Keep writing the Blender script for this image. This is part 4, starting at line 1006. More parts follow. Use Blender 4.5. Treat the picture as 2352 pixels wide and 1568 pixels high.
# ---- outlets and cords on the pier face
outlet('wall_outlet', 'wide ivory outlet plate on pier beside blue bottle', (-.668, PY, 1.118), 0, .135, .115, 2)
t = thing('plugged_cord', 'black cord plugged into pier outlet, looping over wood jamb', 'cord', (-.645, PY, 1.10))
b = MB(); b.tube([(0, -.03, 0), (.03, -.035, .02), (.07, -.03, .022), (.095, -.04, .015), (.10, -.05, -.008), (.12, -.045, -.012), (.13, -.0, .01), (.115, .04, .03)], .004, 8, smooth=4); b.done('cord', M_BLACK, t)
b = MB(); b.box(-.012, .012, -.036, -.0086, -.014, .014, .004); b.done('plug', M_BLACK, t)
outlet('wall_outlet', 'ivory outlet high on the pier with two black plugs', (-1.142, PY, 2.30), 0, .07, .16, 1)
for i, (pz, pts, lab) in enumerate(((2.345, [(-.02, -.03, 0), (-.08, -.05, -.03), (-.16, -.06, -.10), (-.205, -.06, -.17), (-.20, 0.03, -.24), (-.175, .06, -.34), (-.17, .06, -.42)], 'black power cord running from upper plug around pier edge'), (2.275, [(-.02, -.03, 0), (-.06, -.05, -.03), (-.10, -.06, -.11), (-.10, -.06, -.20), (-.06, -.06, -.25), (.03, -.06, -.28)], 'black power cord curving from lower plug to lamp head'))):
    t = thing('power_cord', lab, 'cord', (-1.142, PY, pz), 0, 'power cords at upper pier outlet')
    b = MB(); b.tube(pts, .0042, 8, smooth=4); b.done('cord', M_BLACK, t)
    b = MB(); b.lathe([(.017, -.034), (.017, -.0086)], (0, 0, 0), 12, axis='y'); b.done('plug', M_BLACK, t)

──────

Every line of the material must be returned exactly as it appears.

Keep writing the Blender script for this image. This is part 4, starting at line 1006. More parts follow. Use Blender 4.5. Treat the picture as 2352 pixels wide and 1568 pixels high.
# ---- outlets and cords on the pier face
outlet('wall_outlet', 'wide ivory outlet plate on pier beside blue bottle', (-.668, PY, 1.118), 0, .135, .115, 2)
t = thing('plugged_cord', 'black cord plugged into pier outlet, looping over wood jamb', 'cord', (-.645, PY, 1.10))
b = MB(); b.tube([(0, -.03, 0), (.03, -.035, .02), (.07, -.03, .022), (.095, -.04, .015), (.10, -.05, -.008), (.12, -.045, -.012), (.13, -.0, .01), (.115, .04, .03)], .004, 8, smooth=4); b.done('cord', M_BLACK, t)
b = MB(); b.box(-.012, .012, -.036, -.0086, -.014, .014, .004); b.done('plug', M_BLACK, t)
outlet('wall_outlet', 'ivory outlet high on the pier with two black plugs', (-1.142, PY, 2.30), 0, .07, .16, 1)
for i, (pz, pts, lab) in enumerate(((2.345, [(-.02, -.03, 0), (-.08, -.05, -.03), (-.16, -.06, -.10), (-.205, -.06, -.17), (-.20, 0.03, -.24), (-.175, .06, -.34), (-.17, .06, -.42)], 'black power cord running from upper plug around pier edge'), (2.275, [(-.02, -.03, 0), (-.06, -.05, -.03), (-.10, -.06, -.11), (-.10, -.06, -.20), (-.06, -.06, -.25), (.03, -.06, -.28)], 'black power cord curving from lower plug to lamp head'))):
    t = thing('power_cord', lab, 'cord', (-1.142, PY, pz), 0, 'power cords at upper pier outlet')
    b = MB(); b.tube(pts, .0042, 8, smooth=4); b.done('cord', M_BLACK, t)
    b = MB(); b.lathe([(.017, -.034), (.017, -.0086)], (0, 0, 0), 12, axis='y'); b.done('plug', M_BLACK, t)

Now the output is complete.